Александр Мотыль писал: «Донцов захоплювався не стільки тим, що зробили фашисти чи більшовики, скільки тим способом, у який вони це зробили. Фашистську Італію, Сполучені Штати (во времена Ф.Д.Рузвельта государство в значительной степени тоталитарное. — С.М.) і Радянську Росію в очах Донцова поєднувала, очевидно, не особлива соціальна система чи організація держави, але той факт, що ними керували безжальні, сильні й вольові люди». То, что национализм модерных, государственных наций имел собственную специфику, — факт неопровержимый. И тот же Донцов после выхода из польской тюрьмы был неприятно поражен, увидев «захоплення великої частини молоді гітлеризмом, поєднане з психікою раба». С другой стороны, справедливым представляется мнение Васыля Рудко (Р.Лисового), что «у не одному думка Донцова була поражаюче слушна, одначе, коли йшлося про проблему, то йому бракувало завжди остаточного контакту з річчю» (действительностью. — С.М.)… что «Донцов мав знамените око для динамічно-барвистих моментів духовного життя, одначе був дорешти безсилий, коли доводилося йому ставити що-небудь самому і самому творити… його духовність була, так би мовити, без грунту» («Суспільність і наука»).

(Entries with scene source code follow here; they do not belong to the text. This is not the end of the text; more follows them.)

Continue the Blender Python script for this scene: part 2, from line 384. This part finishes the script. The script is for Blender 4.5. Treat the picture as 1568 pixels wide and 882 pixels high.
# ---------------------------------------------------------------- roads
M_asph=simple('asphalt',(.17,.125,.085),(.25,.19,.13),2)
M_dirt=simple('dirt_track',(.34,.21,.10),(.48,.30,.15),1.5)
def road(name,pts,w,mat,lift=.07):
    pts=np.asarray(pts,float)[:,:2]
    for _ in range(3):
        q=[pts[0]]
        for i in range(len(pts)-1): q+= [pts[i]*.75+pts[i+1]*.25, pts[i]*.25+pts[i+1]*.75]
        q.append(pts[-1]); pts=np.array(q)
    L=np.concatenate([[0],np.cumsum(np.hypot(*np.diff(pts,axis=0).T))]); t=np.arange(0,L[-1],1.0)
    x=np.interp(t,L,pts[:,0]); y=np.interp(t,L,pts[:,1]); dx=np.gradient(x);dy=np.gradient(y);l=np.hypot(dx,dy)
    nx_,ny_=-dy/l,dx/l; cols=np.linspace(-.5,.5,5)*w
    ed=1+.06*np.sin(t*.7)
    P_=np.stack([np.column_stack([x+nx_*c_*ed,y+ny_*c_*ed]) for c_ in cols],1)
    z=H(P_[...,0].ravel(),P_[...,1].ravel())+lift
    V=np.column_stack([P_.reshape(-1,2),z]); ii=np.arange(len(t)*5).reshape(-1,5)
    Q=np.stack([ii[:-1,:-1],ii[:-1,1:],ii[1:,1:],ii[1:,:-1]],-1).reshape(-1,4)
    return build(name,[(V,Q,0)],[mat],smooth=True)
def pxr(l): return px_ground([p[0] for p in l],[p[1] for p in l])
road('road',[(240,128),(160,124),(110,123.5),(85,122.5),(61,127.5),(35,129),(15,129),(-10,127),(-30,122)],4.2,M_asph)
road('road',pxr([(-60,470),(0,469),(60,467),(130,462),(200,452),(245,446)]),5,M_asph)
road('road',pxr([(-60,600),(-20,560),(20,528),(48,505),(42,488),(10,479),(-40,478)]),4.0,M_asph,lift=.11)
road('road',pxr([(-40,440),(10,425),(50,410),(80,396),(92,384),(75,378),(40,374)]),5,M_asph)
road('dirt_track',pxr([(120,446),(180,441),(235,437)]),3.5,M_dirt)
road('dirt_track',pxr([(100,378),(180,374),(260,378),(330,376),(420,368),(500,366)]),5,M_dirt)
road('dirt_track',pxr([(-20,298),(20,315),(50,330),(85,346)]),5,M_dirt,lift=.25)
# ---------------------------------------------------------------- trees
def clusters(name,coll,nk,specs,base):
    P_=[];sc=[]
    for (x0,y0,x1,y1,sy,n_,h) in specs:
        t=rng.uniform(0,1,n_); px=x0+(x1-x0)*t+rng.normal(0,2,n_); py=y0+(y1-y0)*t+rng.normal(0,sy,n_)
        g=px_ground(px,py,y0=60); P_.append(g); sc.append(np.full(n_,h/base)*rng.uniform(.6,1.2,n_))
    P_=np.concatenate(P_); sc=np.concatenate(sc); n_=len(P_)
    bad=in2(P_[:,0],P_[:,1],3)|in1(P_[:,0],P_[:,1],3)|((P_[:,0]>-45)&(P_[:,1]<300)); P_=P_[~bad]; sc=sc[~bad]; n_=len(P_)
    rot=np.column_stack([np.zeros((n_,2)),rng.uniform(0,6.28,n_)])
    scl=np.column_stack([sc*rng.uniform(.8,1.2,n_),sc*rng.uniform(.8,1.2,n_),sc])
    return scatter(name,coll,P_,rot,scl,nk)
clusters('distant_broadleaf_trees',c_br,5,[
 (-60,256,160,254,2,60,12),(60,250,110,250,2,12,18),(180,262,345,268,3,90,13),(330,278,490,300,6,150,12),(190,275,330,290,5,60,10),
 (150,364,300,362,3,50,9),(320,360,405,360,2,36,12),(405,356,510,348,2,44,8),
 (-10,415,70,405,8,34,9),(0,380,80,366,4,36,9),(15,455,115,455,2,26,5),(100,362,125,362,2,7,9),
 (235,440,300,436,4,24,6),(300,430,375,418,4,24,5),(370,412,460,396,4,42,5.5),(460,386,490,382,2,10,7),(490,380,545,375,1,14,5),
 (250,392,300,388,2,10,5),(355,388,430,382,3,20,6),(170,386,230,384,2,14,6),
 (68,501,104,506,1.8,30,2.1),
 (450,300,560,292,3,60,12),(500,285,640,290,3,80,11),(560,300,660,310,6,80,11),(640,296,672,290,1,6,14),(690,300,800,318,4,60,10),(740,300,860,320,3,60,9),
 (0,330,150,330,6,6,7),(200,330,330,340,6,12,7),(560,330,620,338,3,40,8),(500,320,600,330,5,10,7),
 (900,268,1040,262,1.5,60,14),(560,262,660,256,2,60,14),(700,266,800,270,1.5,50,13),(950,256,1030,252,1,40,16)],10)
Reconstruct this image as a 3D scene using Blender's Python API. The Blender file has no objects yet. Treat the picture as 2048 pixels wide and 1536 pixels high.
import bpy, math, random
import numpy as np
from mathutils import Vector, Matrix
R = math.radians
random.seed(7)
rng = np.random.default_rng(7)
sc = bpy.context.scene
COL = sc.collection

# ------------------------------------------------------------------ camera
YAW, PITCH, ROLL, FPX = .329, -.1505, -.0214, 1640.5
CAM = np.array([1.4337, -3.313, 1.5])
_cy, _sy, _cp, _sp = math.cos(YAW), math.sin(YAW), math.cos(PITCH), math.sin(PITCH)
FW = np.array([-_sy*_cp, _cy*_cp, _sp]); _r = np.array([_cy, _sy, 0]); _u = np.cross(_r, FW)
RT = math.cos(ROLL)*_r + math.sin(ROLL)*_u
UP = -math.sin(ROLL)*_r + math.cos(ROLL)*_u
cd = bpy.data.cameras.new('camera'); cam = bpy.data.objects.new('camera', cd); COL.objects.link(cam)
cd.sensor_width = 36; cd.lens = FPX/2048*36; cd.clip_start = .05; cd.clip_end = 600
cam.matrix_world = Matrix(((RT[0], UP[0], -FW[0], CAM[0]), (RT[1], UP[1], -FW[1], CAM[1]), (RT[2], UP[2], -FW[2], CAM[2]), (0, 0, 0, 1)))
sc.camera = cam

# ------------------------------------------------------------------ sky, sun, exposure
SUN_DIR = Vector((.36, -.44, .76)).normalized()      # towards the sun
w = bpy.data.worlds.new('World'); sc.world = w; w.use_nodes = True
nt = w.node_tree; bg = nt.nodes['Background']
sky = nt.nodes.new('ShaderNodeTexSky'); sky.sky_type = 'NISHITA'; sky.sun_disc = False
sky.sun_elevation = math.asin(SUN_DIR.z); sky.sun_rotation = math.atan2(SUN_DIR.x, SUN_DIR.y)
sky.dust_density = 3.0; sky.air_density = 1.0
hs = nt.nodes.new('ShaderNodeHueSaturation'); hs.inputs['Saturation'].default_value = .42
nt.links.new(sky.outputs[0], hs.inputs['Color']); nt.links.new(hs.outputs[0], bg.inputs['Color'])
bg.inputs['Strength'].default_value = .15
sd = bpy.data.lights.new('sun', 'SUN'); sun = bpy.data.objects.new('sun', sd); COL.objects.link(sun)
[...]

Да, Дмитрий Донцов всю жизнь имел бесчисленное количество врагов и очень мало друзей, и по сей день слышны голоса о страшном, негативном влиянии «донцовщины» на украинскую молодежь в 20—40-е годы ХХ века. Но в таком случае мы фактически осуждаем национально-освободительную борьбу порабощенной нации. В его наследии немало спорных и достойных осуждения моментов, но читать Донцова крайне необходимо. Чтобы понять: это был отнюдь не примитивный мыслитель. Мечта Дмитрия Донцова осуществилась через неполных 20 лет после его смерти в Монреале. Насколько современная Украина не «донцовская» по сути — это уже отдельный вопрос.